> On Jan 28, 2020, at 6:51 AM, Tom Lane <t...@sss.pgh.pa.us> wrote:
>
> Peter Eisentraut <peter.eisentr...@2ndquadrant.com> writes:
>> On 2020-01-28 04:05, Mark Dilger wrote:
>>> German uses both Sonnabend and Samstag for Saturday, so don’t you have to
>>> compare to a list of values anyway?
>
>> Yeah, good point. If it doesn't accept both "Sonnabend" and "Samstag",
>> then it's not really usable.
>
> If we're going to insist on that, then the entire patch is junk.
I’m not insisting, just asking about the design. If it only works with one
name supported per weekday per language, and per month per language, I’m not
going to object.

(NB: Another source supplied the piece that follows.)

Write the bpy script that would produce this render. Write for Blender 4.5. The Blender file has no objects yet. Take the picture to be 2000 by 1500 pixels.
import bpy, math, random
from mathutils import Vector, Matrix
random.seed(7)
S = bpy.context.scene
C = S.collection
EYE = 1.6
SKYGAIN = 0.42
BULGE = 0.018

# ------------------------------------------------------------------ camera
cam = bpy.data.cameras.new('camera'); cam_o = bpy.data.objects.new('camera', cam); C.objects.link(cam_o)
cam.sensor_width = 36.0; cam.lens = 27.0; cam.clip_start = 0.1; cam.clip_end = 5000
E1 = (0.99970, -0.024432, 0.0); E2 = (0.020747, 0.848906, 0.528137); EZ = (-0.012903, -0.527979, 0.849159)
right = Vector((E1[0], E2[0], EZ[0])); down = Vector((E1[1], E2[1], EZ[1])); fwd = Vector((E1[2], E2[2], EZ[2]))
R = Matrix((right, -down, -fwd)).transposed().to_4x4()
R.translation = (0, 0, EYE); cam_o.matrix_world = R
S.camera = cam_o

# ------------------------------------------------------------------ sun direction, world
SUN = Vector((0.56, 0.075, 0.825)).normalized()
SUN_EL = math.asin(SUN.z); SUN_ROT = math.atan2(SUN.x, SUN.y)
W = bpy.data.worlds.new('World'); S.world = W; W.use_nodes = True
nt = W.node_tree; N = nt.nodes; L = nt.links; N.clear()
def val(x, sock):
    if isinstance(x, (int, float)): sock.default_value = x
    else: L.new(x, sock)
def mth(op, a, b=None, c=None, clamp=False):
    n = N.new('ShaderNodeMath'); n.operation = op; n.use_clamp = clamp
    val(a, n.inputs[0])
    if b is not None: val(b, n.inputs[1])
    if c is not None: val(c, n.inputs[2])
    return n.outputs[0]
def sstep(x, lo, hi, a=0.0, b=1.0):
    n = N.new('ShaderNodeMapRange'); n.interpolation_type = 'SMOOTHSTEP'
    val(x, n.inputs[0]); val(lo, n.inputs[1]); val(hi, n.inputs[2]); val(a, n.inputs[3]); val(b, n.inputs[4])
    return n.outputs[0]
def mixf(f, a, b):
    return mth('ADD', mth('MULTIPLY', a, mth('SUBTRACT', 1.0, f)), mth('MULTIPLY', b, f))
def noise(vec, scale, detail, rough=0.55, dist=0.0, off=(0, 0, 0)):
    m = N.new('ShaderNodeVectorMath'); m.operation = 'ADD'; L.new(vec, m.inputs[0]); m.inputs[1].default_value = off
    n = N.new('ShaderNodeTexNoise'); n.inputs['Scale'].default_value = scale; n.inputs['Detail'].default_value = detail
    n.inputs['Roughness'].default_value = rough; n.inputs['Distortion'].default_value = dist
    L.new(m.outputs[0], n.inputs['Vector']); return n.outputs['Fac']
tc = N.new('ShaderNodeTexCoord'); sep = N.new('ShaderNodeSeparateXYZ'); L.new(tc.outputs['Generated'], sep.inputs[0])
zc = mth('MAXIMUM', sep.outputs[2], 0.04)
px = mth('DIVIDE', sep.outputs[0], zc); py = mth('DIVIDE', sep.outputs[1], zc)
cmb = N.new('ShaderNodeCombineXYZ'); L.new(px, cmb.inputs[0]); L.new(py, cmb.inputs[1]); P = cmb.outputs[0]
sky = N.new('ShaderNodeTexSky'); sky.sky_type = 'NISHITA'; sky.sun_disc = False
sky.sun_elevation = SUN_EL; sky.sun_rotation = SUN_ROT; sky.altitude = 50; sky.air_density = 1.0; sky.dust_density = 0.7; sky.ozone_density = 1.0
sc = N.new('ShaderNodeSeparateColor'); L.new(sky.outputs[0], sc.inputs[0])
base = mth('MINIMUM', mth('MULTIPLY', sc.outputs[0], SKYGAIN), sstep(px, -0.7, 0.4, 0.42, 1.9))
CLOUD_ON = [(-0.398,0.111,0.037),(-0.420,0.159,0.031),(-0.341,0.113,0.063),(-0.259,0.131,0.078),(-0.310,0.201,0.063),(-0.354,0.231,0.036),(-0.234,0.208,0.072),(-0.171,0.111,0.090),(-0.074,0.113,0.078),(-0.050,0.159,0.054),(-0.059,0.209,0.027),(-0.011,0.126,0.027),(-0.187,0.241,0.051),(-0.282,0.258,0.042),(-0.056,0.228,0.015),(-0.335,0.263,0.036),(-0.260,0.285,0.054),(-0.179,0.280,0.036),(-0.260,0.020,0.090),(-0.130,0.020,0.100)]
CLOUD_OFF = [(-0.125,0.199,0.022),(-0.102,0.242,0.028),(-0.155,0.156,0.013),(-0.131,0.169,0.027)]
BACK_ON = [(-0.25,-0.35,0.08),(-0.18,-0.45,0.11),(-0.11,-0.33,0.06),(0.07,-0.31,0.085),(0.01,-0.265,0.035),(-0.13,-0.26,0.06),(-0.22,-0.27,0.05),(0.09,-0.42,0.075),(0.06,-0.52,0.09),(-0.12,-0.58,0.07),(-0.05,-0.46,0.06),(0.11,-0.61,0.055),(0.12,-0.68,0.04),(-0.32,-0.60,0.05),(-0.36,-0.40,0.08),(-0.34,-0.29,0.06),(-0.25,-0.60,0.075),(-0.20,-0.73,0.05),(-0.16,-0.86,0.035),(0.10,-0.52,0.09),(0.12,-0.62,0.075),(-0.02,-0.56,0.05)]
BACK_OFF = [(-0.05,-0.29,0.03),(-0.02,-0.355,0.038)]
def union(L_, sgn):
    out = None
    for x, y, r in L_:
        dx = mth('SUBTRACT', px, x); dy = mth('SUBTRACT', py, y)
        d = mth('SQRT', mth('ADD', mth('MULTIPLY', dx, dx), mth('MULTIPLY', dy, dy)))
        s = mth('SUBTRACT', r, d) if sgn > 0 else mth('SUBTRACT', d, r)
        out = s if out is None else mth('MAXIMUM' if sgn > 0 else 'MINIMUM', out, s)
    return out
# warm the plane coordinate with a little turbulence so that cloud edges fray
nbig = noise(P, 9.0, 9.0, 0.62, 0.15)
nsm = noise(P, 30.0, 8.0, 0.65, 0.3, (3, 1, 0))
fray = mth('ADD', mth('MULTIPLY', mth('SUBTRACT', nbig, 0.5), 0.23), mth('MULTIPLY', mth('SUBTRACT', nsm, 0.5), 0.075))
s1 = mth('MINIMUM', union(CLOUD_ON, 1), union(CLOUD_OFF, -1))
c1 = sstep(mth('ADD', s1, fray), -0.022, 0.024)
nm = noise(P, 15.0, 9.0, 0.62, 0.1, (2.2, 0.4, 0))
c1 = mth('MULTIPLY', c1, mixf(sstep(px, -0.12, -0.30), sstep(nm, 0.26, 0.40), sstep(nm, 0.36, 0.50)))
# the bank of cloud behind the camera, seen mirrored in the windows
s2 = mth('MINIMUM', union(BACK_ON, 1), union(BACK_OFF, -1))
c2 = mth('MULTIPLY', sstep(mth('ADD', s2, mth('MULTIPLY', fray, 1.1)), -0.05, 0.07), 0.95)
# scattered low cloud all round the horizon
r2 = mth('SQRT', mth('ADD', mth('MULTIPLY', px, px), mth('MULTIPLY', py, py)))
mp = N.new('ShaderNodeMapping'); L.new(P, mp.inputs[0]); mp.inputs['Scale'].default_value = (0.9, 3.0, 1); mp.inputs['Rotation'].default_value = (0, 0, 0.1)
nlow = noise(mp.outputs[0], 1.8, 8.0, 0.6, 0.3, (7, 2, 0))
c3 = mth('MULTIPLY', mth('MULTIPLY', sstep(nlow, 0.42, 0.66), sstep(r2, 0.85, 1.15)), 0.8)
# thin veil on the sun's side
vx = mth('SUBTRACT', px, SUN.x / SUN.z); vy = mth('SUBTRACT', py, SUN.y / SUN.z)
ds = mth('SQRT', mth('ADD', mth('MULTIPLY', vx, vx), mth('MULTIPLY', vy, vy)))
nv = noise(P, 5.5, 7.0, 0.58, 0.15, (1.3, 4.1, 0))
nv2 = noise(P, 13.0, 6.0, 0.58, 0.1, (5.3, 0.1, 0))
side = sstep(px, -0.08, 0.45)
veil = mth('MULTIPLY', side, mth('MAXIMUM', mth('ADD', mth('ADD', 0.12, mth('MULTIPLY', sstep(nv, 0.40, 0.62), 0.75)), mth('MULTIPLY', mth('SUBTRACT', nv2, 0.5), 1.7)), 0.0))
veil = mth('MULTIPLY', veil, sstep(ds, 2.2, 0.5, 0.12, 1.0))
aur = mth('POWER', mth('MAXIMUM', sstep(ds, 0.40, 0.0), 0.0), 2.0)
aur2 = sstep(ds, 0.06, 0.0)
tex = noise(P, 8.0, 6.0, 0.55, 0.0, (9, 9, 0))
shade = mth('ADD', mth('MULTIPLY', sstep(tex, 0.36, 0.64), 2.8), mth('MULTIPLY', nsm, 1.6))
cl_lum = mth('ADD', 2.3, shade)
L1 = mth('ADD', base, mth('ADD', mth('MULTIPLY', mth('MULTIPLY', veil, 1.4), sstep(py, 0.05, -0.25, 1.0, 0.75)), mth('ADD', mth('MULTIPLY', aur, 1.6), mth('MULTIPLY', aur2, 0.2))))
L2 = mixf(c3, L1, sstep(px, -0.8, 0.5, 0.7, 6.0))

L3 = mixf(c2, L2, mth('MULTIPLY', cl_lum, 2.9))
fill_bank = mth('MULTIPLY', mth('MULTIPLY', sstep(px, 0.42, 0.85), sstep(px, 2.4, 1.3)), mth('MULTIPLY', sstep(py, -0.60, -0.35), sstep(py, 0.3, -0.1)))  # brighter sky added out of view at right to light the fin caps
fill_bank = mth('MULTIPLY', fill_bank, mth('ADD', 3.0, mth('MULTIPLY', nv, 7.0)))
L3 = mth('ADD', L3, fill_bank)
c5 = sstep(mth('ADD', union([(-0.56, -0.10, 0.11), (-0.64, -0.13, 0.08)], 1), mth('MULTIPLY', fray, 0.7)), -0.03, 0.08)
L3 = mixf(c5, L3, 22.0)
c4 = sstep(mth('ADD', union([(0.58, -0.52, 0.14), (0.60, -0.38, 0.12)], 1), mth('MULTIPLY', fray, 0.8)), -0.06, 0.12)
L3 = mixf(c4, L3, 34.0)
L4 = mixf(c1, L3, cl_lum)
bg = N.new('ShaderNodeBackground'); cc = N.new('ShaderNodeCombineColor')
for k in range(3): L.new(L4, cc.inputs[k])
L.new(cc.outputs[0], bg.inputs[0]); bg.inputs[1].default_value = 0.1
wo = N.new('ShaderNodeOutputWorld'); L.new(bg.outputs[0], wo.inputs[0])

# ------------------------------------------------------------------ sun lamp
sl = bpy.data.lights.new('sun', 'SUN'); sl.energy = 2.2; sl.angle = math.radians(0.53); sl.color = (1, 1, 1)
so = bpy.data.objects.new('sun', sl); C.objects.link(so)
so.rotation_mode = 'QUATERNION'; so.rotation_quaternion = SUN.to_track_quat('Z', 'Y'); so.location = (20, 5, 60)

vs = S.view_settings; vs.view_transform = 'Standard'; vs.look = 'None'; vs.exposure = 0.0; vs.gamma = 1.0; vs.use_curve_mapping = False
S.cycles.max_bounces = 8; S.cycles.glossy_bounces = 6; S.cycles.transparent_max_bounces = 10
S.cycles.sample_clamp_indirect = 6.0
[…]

I was just curious if you were going to support multiple
names anyway, and if that made the question about the Greek case folding less
pressing.
> Indeed, I don't even know where we could get the knowledge of which
> name(s) to accept, because strftime is surely only going to tell us
> one of them.
I haven’t played with this yet, but per the manual page for strftime_l:
> %A is replaced by national representation of the full weekday name.
>
> %a is replaced by national representation of the abbreviated weekday
> name.
>
> %B is replaced by national representation of the full month name.
>
> %b is replaced by national representation of the abbreviated month
> name.
Which I think gives you just the preferred name, by whatever means the library
decides which of Sonnabend/Samstag is the preferred name. But then the manual
page goes on to say:
> %E* %O*
> POSIX locale extensions. The sequences %Ec %EC %Ex %EX %Ey %EY
> %Od %Oe %OH %OI %Om %OM %OS %Ou %OU %OV %Ow %OW %Oy are supposed to provide
> alternate representations.
>
> Additionally %OB implemented to represent alternative months names
> (used standalone, without day mentioned).
This is the part I haven’t played with, but it sounds like it can handle at
least one alternate name. Perhaps you can get the alternates this way?